L’ennemi de mes ennemis…
Mais alors, qu’est-ce qui pousse Poutine, Erdogan et Raïssi à négliger ce qui les sépare, qui est ancien et profond, pour privilégier ce qui peut les rapprocher, qui est récent et superficiel ? Les relations internationales sont souvent plus simples à comprendre que l’on ne l’imagine : dans ce domaine, rien de plus pertinent que le dicton « les ennemis de mes ennemis sont mes amis ». Voilà le ciment de cette improbable entente, l’ennemi en question étant… l’Occident.
Pour l’Iran et la Russie, nul doute à cet égard puisque les deux pays subissent les régimes de sanctions les plus draconiens jamais imposés, le premier par les États-Unis et le second par l’ensemble des pays unis par la même indignation après l’invasion de l’Ukraine. Mais la présence de la Turquie dans le trio lui donne une dimension autre qu’un cartel des sanctionnés. Voilà un membre de l’Otan, candidat à l’adhésion à l’UE, qui, lui, ne souffre d’aucun ostracisme qui le rejetterait dans un camp des exclus du système international.
Qu’Erdogan se rende à Téhéran est sans doute le vrai événement du sommet. Il en connaît la symbolique hostile à l’Occident et il s’y associe sans état d’âme. Une fois de plus, un signal nous est envoyé d’Ankara d’une volonté de contester l’ordre géopolitique actuel. Nous n’avons pas vu celui que nous envoyait Moscou ; ne renouvelons pas la même erreur. Le centenaire de la République turque, l’année prochaine, pourrait être l’occasion pour Erdogan d’éclipser Atatürk en remettant en cause, en mer Égée, le règlement territorial que celui-ci a accepté en 1923, au traité de Lausanne. Que notre solidarité avec la Grèce et Chypre soit claire et ferme afin d’éviter que la Turquie ne commette la même erreur de calcul que la Russie en Ukraine.

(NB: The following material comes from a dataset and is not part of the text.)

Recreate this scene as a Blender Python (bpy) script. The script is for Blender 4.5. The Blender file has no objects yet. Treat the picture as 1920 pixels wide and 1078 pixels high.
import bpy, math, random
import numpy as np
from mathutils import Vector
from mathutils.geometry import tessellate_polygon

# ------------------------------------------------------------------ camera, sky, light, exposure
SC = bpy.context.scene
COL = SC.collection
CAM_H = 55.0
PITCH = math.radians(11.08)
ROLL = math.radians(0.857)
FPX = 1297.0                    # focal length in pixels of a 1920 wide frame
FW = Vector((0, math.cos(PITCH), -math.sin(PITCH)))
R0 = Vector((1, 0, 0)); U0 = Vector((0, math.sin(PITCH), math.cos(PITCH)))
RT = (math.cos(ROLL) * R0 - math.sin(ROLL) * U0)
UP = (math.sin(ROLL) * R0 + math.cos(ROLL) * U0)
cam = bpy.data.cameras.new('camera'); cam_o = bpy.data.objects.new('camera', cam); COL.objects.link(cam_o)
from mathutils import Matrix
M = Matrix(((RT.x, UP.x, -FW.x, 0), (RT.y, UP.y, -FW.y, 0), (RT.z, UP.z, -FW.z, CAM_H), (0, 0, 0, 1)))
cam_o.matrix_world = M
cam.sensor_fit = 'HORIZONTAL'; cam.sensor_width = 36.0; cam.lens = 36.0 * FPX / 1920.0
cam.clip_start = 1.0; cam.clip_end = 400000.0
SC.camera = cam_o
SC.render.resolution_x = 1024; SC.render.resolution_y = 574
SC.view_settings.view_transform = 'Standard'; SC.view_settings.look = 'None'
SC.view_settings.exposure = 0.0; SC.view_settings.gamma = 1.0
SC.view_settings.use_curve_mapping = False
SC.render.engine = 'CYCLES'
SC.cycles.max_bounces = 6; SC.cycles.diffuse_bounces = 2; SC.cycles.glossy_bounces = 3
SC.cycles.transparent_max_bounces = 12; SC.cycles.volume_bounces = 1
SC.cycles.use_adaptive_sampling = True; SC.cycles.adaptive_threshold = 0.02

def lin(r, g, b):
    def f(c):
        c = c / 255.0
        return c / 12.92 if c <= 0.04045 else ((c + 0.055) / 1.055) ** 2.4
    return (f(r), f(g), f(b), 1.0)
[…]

Cette rencontre est, par ailleurs, une leçon à plusieurs titres pour les Américains et les Européens. Elle rappelle d’abord que leur domination du système international, qui était incontestable depuis la chute du bloc communiste, ne l’est plus et que des rivaux relèvent la tête, que ce soit ce trio, l’Inde, la Chine ou d’autres. Elle souligne également que, dans un modèle multilatéral, les rapprochements sont fluides et pragmatiques. Ce serait une erreur de voir à Téhéran l’alliance de trois dirigeants autoritaires en guerre contre la démocratie. Nulle idéologie ici mais des intérêts communs, d’ailleurs partiels et peut-être temporaires. Ils ne combattent pas l’Occident en tant que porteur de valeurs mais en tant que détenteur de puissance.
Front des autocrates
Déjà, pourtant, certains parlent du « front des démocraties contre les autocraties », au risque d’en faire une prédiction autoréalisatrice. Les régimes autoritaires, qui sont d’ailleurs de caractères différents, ne mènent aucune croisade même si, à l’occasion, ils soutiennent, à l’étranger, des partis qui leur sont proches ; les valeurs leur sont trop indifférentes pour ne pas s’en tenir à la défense de leurs intérêts. Ne leur opposons pas un « Occident » qui ne serait, dans les faits et aux yeux de tous, qu’une coalition dirigée par les États-Unis, dont les vertus proclamées de respect du droit international et des droits de l’homme ne seraient, de surcroît, pas toujours convaincantes : on ne peut en faire étalage tout en se rendant à Riyad ou à Abou Dhabi pour en étreindre les dirigeants….
Ne voyons donc pas dans la réunion de Téhéran et dans toutes celles du même type qui ne manqueront pas l’apparition d’un monde fragmenté en camps irréconciliables, mais, au contraire, l’aube d’un monde fluide où les intérêts feront ou déferont en permanence les rapprochements et où l’affirmation obsidionale d’un Occident fermé sur lui-même risquerait, au contraire, de figer les positions des uns et des autres. L’Occident, c’est un club de pays aux valeurs et souvent aux intérêts proches, ce n’est pas et ce ne doit pas être un bloc.